De predikant uit Goes was een van de sprekers op een minisymposium ter gelegenheid van de verschijning van ”Hoop voor Israël”. Dit boek, onder redactie van drs. M. C. Mulder en dr. A. Noordegraaf, is een product van het Centrum voor Israëlstudies (CIS), een samenwerkingsverband van de Gereformeerde Zendingsbond van de Protestantse Kerk in Nederland (PKN), deputaten kerk en Israël van de Christelijke Gereformeerde Kerken en de CHE.Vanuit het Bijbelboek Handelingen laat het nieuwe boek zien hoezeer het voor de kerk van belang is oog te hebben voor de verbondenheid met Israël. Enkele thema’s die aan de orde komen zijn de plaats van Pinksteren, de verbreding van het verbond naar de volkeren en de specifieke verwachting voor Israël.
In Handelingen worden de spanningen zichtbaar tussen de gemeente uit de joden en de gelovigen uit de heidenen, aldus prof. dr. J. Hoek, een van de auteurs van ”Hoop voor Israël. „In het boek Handelingen is een breuklijn te zien tussen Israël en de gemeente uit de volkeren. De tendens van dit boek is dat de apostelen zich op de synagoge blijven richten. In de eerste de en tweede eeuw lijkt dat opgegeven te zijn. Toen is het blijvende van Gods verbond uit het oog verloren en is de vervangingsgedachte opgekomen. De kerk zou in de plaats van Israël gekomen zijn.”
Ds. Meeuse ging wel mee in de gedachte dat de vervangingsleer theologisch onjuist is, maar hij meent tegelijkertijd dat de breuk tussen de christelijke kerk en het joodse volk, dat de Messias verwerpt, dieper is dan wordt verondersteld. Hij verwees naar de vele confrontaties in het boek Handelingen. En elders in de Bijbel wordt gesproken over de synagoge van de satan, aldus de predikant.

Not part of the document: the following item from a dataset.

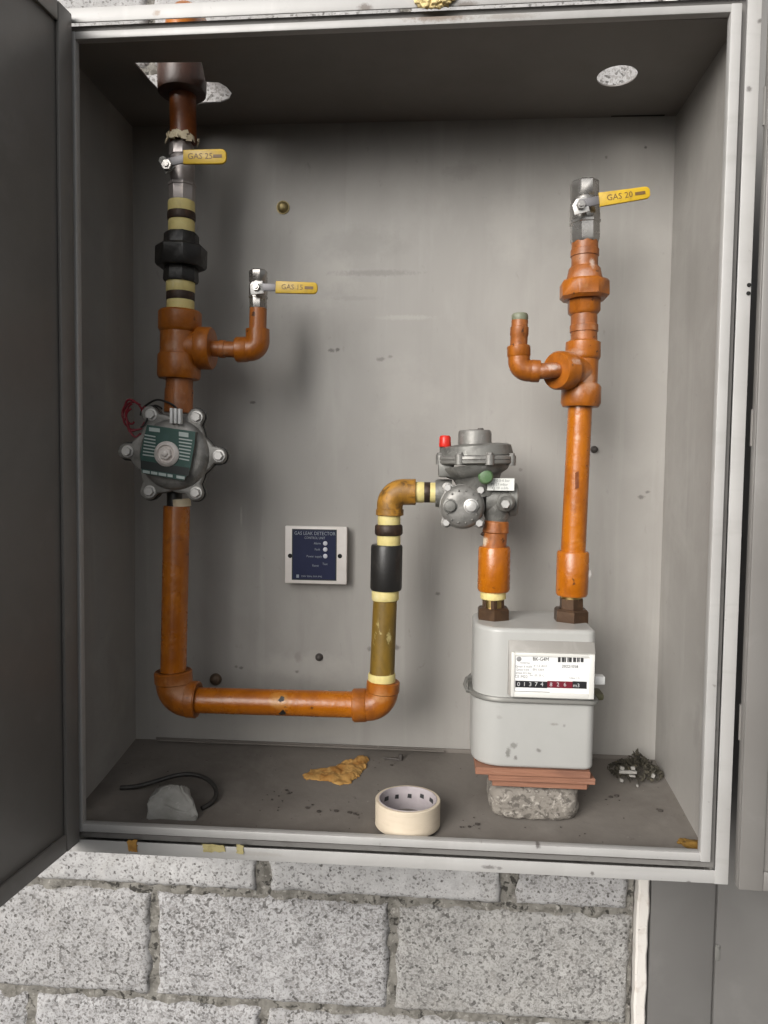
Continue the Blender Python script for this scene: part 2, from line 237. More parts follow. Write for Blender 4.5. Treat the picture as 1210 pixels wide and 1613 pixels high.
# ------------------------------------------------------------------ mesh builder
class MB:
    def __init__(s): s.bm = bmesh.new(); s.mi = 0
    def _faces(s, fs):
        for f in fs: f.material_index = s.mi
    def box(s, lo, hi, bev=0.0, seg=2, rot=None):
        lo = Vector(lo); hi = Vector(hi); c = (lo + hi) / 2; d = hi - lo
        t = bmesh.new(); bmesh.ops.create_cube(t, size=1)
        for v in t.verts: v.co = Vector((v.co.x * d.x, v.co.y * d.y, v.co.z * d.z))
        if bev: bmesh.ops.bevel(t, geom=t.edges[:], offset=min(bev, min(d) * .49), segments=seg, affect='EDGES', profile=.5)
        if rot is not None: bmesh.ops.transform(t, matrix=rot, verts=t.verts)
        for v in t.verts: v.co += c
        return s.merge(t)
    def merge(s, t, M=None):
        if M is not None: bmesh.ops.transform(t, matrix=M, verts=t.verts)
        mp = {}; out = []
        for v in t.verts: mp[v] = s.bm.verts.new(v.co); out.append(mp[v])
        for f in t.faces:
            try: g = s.bm.faces.new([mp[v] for v in f.verts]); g.material_index = s.mi
            except ValueError: pass
        t.free(); return out
    def lathe(s, p0, d, prof, seg=32, turn=0.0, cap=True, ref=None):
        d = Vector(d).normalized()
        a = Vector(ref) if ref else (Vector((0, -1, 0)) if abs(d.y) < .9 else Vector((0, 0, 1)))
        u = (a - d * a.dot(d)).normalized(); v = d.cross(u)
        rings = []
        for (t, r) in prof:
            c = Vector(p0) + d * t
            rings.append([s.bm.verts.new(c + (u * math.cos(turn + 2 * math.pi * i / seg) + v * math.sin(turn + 2 * math.pi * i / seg)) * max(r, 1e-5)) for i in range(seg)])
        fs = []
        for a_, b_ in zip(rings, rings[1:]):
            for i in range(seg):
                j = (i + 1) % seg; fs.append(s.bm.faces.new((a_[i], a_[j], b_[j], b_[i])))
        if cap: fs.append(s.bm.faces.new(rings[0][::-1])); fs.append(s.bm.faces.new(rings[-1]))
        s._faces(fs)
    def nut(s, p0, d, h, r, seg=6, turn=math.pi / 6, ch=.12):
        s.lathe(p0, d, [(0, r * (1 - ch)), (h * ch * 1.3, r), (h * (1 - ch * 1.3), r), (h, r * (1 - ch))], seg, turn)
    def tube(s, pts, r, seg=16, cap=True):
        pts = [Vector(p) for p in pts]; n = len(pts); rs = r if isinstance(r, (list, tuple)) else [r] * n
        tang = [(pts[min(i + 1, n - 1)] - pts[max(i - 1, 0)]).normalized() for i in range(n)]
        a = Vector((0, -1, 0)) if abs(tang[0].y) < .9 else Vector((0, 0, 1))
        u = (a - tang[0] * a.dot(tang[0])).normalized(); rings = []
        for i in range(n):
            u = (u - tang[i] * u.dot(tang[i])).normalized(); v = tang[i].cross(u)
            rings.append([s.bm.verts.new(pts[i] + (u * math.cos(2 * math.pi * k / seg) + v * math.sin(2 * math.pi * k / seg)) * rs[i]) for k in range(seg)])
        fs = []
        for A, B in zip(rings, rings[1:]):
            for k in range(seg):
                j = (k + 1) % seg; fs.append(s.bm.faces.new((A[k], A[j], B[j], B[k])))
        if cap: fs.append(s.bm.faces.new(rings[0][::-1])); fs.append(s.bm.faces.new(rings[-1]))
        s._faces(fs)
    def prism(s, outline, vec, bev=0.0, seg=2):
        """closed outline (list of points in one plane) pushed along vec"""
        t = bmesh.new(); vec = Vector(vec)
        a = [t.verts.new(p) for p in outline]; f = t.faces.new(a)
        ex = bmesh.ops.extrude_face_region(t, geom=[f]); nv = [g for g in ex['geom'] if isinstance(g, bmesh.types.BMVert)]
        bmesh.ops.translate(t, verts=nv, vec=vec); bmesh.ops.recalc_face_normals(t, faces=t.faces)
        if bev:
            nvs = set(nv); es = [e for e in t.edges if (e.verts[0] in nvs) == (e.verts[1] in nvs)]
            bmesh.ops.bevel(t, geom=es, offset=bev, segments=seg, affect='EDGES', profile=.5)
        s.merge(t)
    def ball(s, c, r, sub=3, sc=(1, 1, 1), jit=0.0, fr=20, seed=0):
        t = bmesh.new(); bmesh.ops.create_icosphere(t, subdivisions=sub, radius=1)
        for v in t.verts:
            k = 1 + jit * noise.fractal(v.co * fr * .1 + Vector((seed, 0, 0)), 1, 2, 4) if jit else 1
            v.co = Vector((v.co.x * sc[0], v.co.y * sc[1], v.co.z * sc[2])) * r * k + Vector(c)
        return s.merge(t)
    def text(s, txt, c, h, align='CENTER', right=Vector((1, 0, 0)), up=Vector((0, 0, 1)), wide=1.0):
        cu = bpy.data.curves.new('t', 'FONT'); cu.body = txt; cu.size = h * 1.38; cu.align_x = align; cu.align_y = 'CENTER'; cu.resolution_u = 2
        o = bpy.data.objects.new('t', cu); COL.objects.link(o)
        dg = bpy.context.evaluated_depsgraph_get(); me = bpy.data.meshes.new_from_object(o.evaluated_get(dg))
        t = bmesh.new(); t.from_mesh(me)
        nrm = right.cross(up)
        for v in t.verts: v.co = Vector(c) + right * v.co.x * wide + up * v.co.y
        s.merge(t); bpy.data.objects.remove(o); bpy.data.curves.remove(cu); bpy.data.meshes.remove(me)
    def build(s, name, mats, parent=None, sharp=38, smooth=True):
        bm = s.bm; bmesh.ops.recalc_face_normals(bm, faces=bm.faces[:]) if s.mi >= 0 else None
        for f in bm.faces: f.smooth = smooth
        for e in bm.edges:
            if len(e.link_faces) == 2 and e.calc_face_angle(0) > R_(sharp): e.smooth = False
        off = parent_loc(parent)
        if off.length: bmesh.ops.translate(bm, verts=bm.verts[:], vec=-off)
        me = bpy.data.meshes.new(name); bm.to_mesh(me); bm.free()
        for m in (mats if isinstance(mats, (list, tuple)) else [mats]): me.materials.append(MATS[m])
        o = bpy.data.objects.new(name, me); COL.objects.link(o)
        if parent: o.parent = parent
        return o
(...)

Toch gelooft ds. Meeuse dat de joden het verbondsvolk blijven. „De kanttekenaren van de Statenbijbel spreken van de onwankelbare verbondstrouw van God. Die is niet stuk te maken. De toebrenging tot het verbond moet nog komen. De natuurlijke takken, waarover Paulus spreekt in Romeinen 11, moeten ingeënt worden.”

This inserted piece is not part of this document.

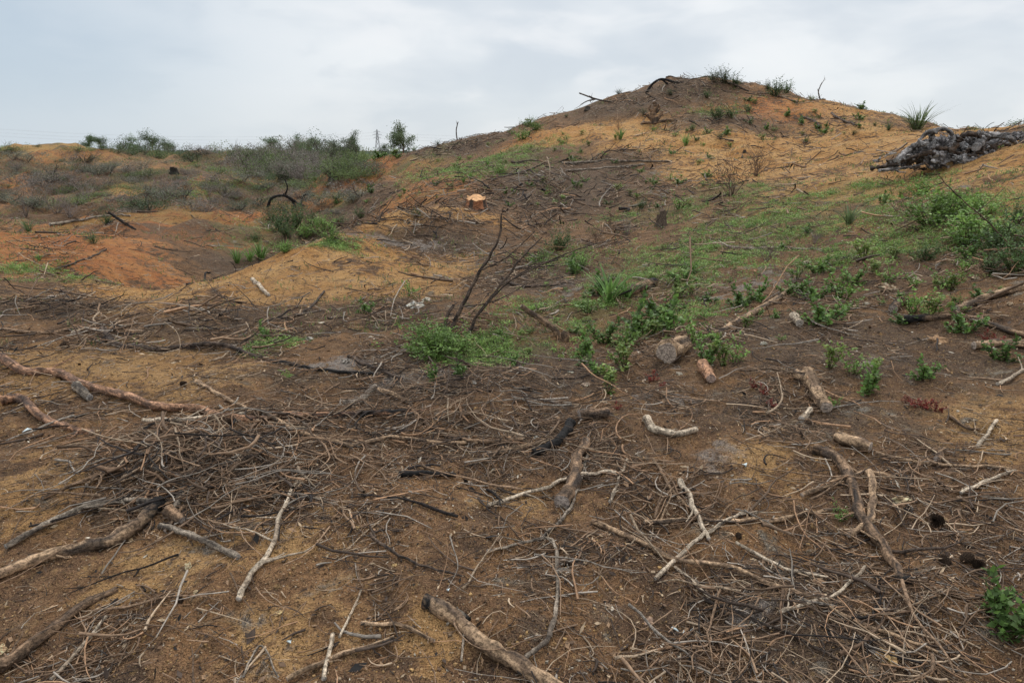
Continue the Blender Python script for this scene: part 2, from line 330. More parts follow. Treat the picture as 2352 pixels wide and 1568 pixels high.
# bark chips
g=Geo(); x,y,r=scatter(85000,1.4,20,1.15); k=thin(x,y,r,.4,.2,.3); x,y,r=x[k],y[k],r[k]; n_=len(x)
sz=rng.uniform(.003,.010,n_)*(1+r*.06)*np.exp(rng.normal(0,.4,n_)); d=unit(np.stack([rng.normal(size=n_),rng.normal(size=n_),rng.normal(0,.4,n_)],1))
cc=np.stack([x,y,H(x,y)+.003],1); V,Fq=leaves(cc,d,sz*2.2,sz,np.stack([rng.normal(0,.5,n_),rng.normal(0,.5,n_),np.ones(n_)],1))
pal=np.array([(.06,.042,.032),(.15,.095,.06),(.27,.17,.10),(.42,.31,.20),(.02,.018,.017),(.55,.48,.38)])
g.add(V,Fq,rep(pal[rng.choice(6,n_,p=[.27,.22,.18,.11,.18,.04])]*rng.uniform(.7,1.2,(n_,1)),4))
obj('bark_chips',g.mesh('bark_chips',twigm,False),'small flakes of bark and charcoal on the soil','bark chips',kind='stuff')
# pebbles
CUBE=np.array([(-1,-1,-1),(1,-1,-1),(1,1,-1),(-1,1,-1),(-1,-1,1),(1,-1,1),(1,1,1),(-1,1,1)],float)/1.6
CF=np.array([(0,3,2,1),(4,5,6,7),(0,1,5,4),(1,2,6,5),(2,3,7,6),(3,0,4,7)])
x,y,r=scatter(46000,1.4,14,1.2); k=rng.uniform(size=len(x))<(.2+.9*np.clip(.4+1.8*pn(x/.5,y/.5,44),0,1)); x,y,r=x[k],y[k],r[k]; n_=len(x)
sz=.0026*np.minimum(np.exp(rng.normal(0,.55,n_)),2.6)*(1+r*.06); V=CUBE[None]*sz[:,None,None]*rng.uniform(.5,1.35,(n_,8,1))*rng.uniform(.6,1.4,(n_,1,3))
a=rng.uniform(0,6.28,n_); ca,sa=np.cos(a)[:,None],np.sin(a)[:,None]; V=np.stack([V[...,0]*ca-V[...,1]*sa,V[...,0]*sa+V[...,1]*ca,V[...,2]],-1)+np.stack([x,y,H(x,y)+sz*.25],1)[:,None]
Fq=(CF[None]+np.arange(n_)[:,None,None]*8).reshape(-1,4)
pal=np.array([(.34,.21,.095),(.42,.26,.11),(.32,.23,.15),(.48,.41,.32),(.14,.085,.05)])
g=Geo(); g.add(V,Fq,rep(pal[rng.choice(5,n_,p=[.33,.18,.2,.06,.23])]*rng.uniform(.55,1.1,(n_,1)),8))
obj('pebbles',g.mesh('pebbles',rockm,False),'small ochre pebbles and soil crumbs on the ground','pebbles',kind='stuff')
# ---------------------------------------------------------------- individual sticks
x,y,r=scatter(1400,1.6,8.5,.8,-37,37); k=thin(x,y,r,.6,.8,.2); x,y,r=x[k][:220],y[k][:220],r[k][:220]
for i in range(len(x)):
    L=np.array([random.uniform(.12,.45)*(1+.05*r[i])]); R0=np.array([random.uniform(.0022,.0062)*(1+.05*r[i])])
    P=lying(x[i:i+1],y[i:i+1],L,9,.4,.03,R0); gg=Geo(); V,Fq=tubes(P,R0[:,None]*np.linspace(1.15,.4,9)[None]*rng.uniform(.85,1.15,(1,9)),6,True)
    c=twigcol(1,[.2,.1,.2,.12,.08,.13,.1,.07]); gg.add(V,Fq,rep(c,13*6))
    dk=c.mean()<.08
    for q in range(random.randint(0,3)):
        b0=random.randint(2,7); p0=P[0,b0]; dd=unit(P[0,b0+1]-P[0,b0-1]+rng.normal(0,.6,3)*np.linalg.norm(P[0,b0]-P[0,b0-1])*np.array([1,1,.3])); ln=L[0]*random.uniform(.12,.3)
        sp=p0+dd*np.linspace(0,ln,4)[:,None]; sp[:,2]=np.maximum(sp[:,2],H(sp[:,0],sp[:,1])+.002); V,Fq=tubes(sp[None],R0[0]*np.array([[.6,.5,.4,.25]]),5); gg.add(V,Fq,rep(c,20))
    obj('stick',gg.mesh('stick',bark),'thin blackened dry stick lying on bare soil' if dk else 'thin weathered brown dry stick lying on bare soil','stick','dry sticks scattered on the ground')
# ---------------------------------------------------------------- traced branches
def crom(P,K):
    P=np.asarray(P,float); Q=np.concatenate([[2*P[0]-P[1]],P,[2*P[-1]-P[-2]]]); n_=len(P)-1
    t=np.linspace(0,n_-1e-6,K); i=t.astype(int); f=(t-i)[:,None]
    a,b_,c,d=Q[i],Q[i+1],Q[i+2],Q[i+3]
    return .5*((2*b_)+(-a+c)*f+(2*a-5*b_+4*c-d)*f**2+(-a+3*b_-3*c+d)*f**3)
PALS={'tan':((.42,.28,.17),(.19,.125,.08)),'pink':((.42,.23,.135),(.17,.10,.068)),'pale':((.52,.42,.31),(.32,.245,.175)),'grey':((.29,.235,.18),(.14,.11,.085)),'dark':((.11,.077,.056),(.045,.034,.028)),'black':((.026,.023,.022),(.013,.012,.012)),'brown':((.26,.165,.10),(.105,.07,.047)),'ashgrey':((.30,.275,.26),(.12,.11,.105))}
def add_branch(G,Pw,w0,w1,pal,char0=0,char1=0,K=None,side=3,S=10,knot=.17,follow=True,lift=0.0):
    Pw=np.asarray(Pw,float); L=np.linalg.norm(np.diff(Pw,axis=0),axis=1).sum(); K=K or int(np.clip(L/.012,16,130))
    Q=crom(Pw,K); s=np.linspace(0,1,K); R=(w0+(w1-w0)*s)*.97
    sd=random.randint(0,999); wa=min(w0,.012)*1.0
    Q[:,0]+=pn(s*L*9,s*0+sd,3)*wa; Q[:,1]+=pn(s*L*9,s*0+sd+9,4)*wa; 
    if follow:
        h=H(Q[:,0],Q[:,1]); kk=max(3,K//3); pad=np.pad(h,kk,mode='edge'); hs=np.convolve(pad,np.ones(2*kk+1)/(2*kk+1),'valid')
        Q[:,2]=np.maximum(hs+R*.8,h+R*.45)+lift
    R=R*(1+knot*pn(s*L*14+sd,s*0,5)+knot*2.0*np.clip(pn(s*L*6+sd,s*0+5,6)-.25,0,1)+knot*.9*pn(s*L*40+sd,s*0,7))
    V,Fq=tubes(Q[None],R[None],S,True); Kc=K+4
    V=V.copy(); sc=3+.25/max(w0,.004)
    idx=(np.arange(Kc)/Kc*L)[None,:,None]; an=np.arange(S)[None,None]*2*math.pi/S
    nz=pn(idx*sc*2+sd,np.broadcast_to(np.cos(an)*1.7+sd,(1,Kc,S)),8)+.7*pn(idx*sc*1.2+sd,np.broadcast_to(np.sin(an)*4+sd,(1,Kc,S)),18)
    ctr=V.mean(2,keepdims=True); V=ctr+(V-ctr)*(1+.18*nz[...,None])
    c1,c2=[np.array(q) for q in PALS[pal]]
    mx=smooth(-.08,.22,pn(idx*9+sd,np.broadcast_to(np.sin(an)*1.3+sd*1.7,(1,Kc,S)),12)+.6*pn(idx*26+sd,np.broadcast_to(np.cos(an)*4.3+sd*1.7,(1,Kc,S)),13))[...,None]
    st=pn(idx*7+sd,np.broadcast_to(np.cos(an)*6+np.sin(an)*5,(1,Kc,S)),14)[...,None]
    Cc=(c1*(1-mx)+c2*mx)*(1+.9*st)
    if pal in('tan','pink','brown','grey'):
        cb=smooth(.25,.42,pn(idx*4+sd*3,np.broadcast_to(np.cos(an)*.9+sd,(1,Kc,S)),15))[...,None]*.75; Cc=Cc*(1-cb)+np.array((.035,.03,.028))*cb
    Cc[:,:2]=(c1*.6+.16); Cc[:,-2:]=(c1*.6+.16)
    ss=np.linspace(0,1,Kc)[None,:,None,None]
    cm=np.zeros_like(ss)
    if pal in('black',): cm=cm+1
    if char0: cm=np.maximum(cm,1-smooth(char0*.7,char0*1.2,ss+.12*nz[...,None]))
    if char1: cm=np.maximum(cm,smooth(1-char1*1.2,1-char1*.7,ss+.12*nz[...,None]))
    Cc=Cc*(1-cm)+np.array((.02,.018,.017))*cm
    G.add(V,Fq,Cc.reshape(-1,3))
    for q in range(side):
        k0=random.randint(2,K-3); dt=unit(Q[k0+1]-Q[k0-1]); pr=np.array([-dt[1],dt[0],0])*random.choice([-1,1])
        ln=random.uniform(.06,.3)*min(1,L); dd=unit(dt*random.uniform(.2,1.1)+pr*random.uniform(.4,1)+np.array([0,0,random.uniform(-.1,.3)]))
        sp=Q[k0]+dd*np.linspace(0,ln,6)[:,None]+np.cumsum(rng.normal(0,ln*.05,(6,3)),0)*np.linspace(0,1,6)[:,None]
        if follow: sp[:,2]=np.maximum(sp[:,2],H(sp[:,0],sp[:,1])+.002)
        V,Fq=tubes(sp[None],min(R[k0],.012)*np.linspace(.5,.2,6)[None],6); G.add(V,Fq,rep((c1*.5+c2*.5)[None],36))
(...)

De predikant toonde zich een voorstander van zending onder joden en zei te geloven dat er eenmaal sprake zal zijn van een massale bekering van joden.
Van het gesprek met rabbijnen heeft ds. Meeuse weinig geleerd. Dat geldt niet voor drs. M. den Hartog, beleidsmedewerker kerk en Israël van de PKN. Zij heeft bij rabbijnen gestudeerd en waardeert hun uitleg van de Bijbel. Van hen heeft ze geleerd het Nieuwe Testament op een andere manier te verstaan, „en dat is heilzaam voor de kerk.” Ze zei respect te hebben voor de manier waarop joden nu hun tradities, zoals Grote Verzoendag, beleven.
Drs. Den Hartog stelde dat het boek een taak oppakt die de PKN steeds meer laat liggen. Ze vroeg zich af wat het betekent voor joden die het heil in Christus niet zien, dat de Messiasbelijdende joden als de eerste partners van de christelijke kerk worden beschouwd.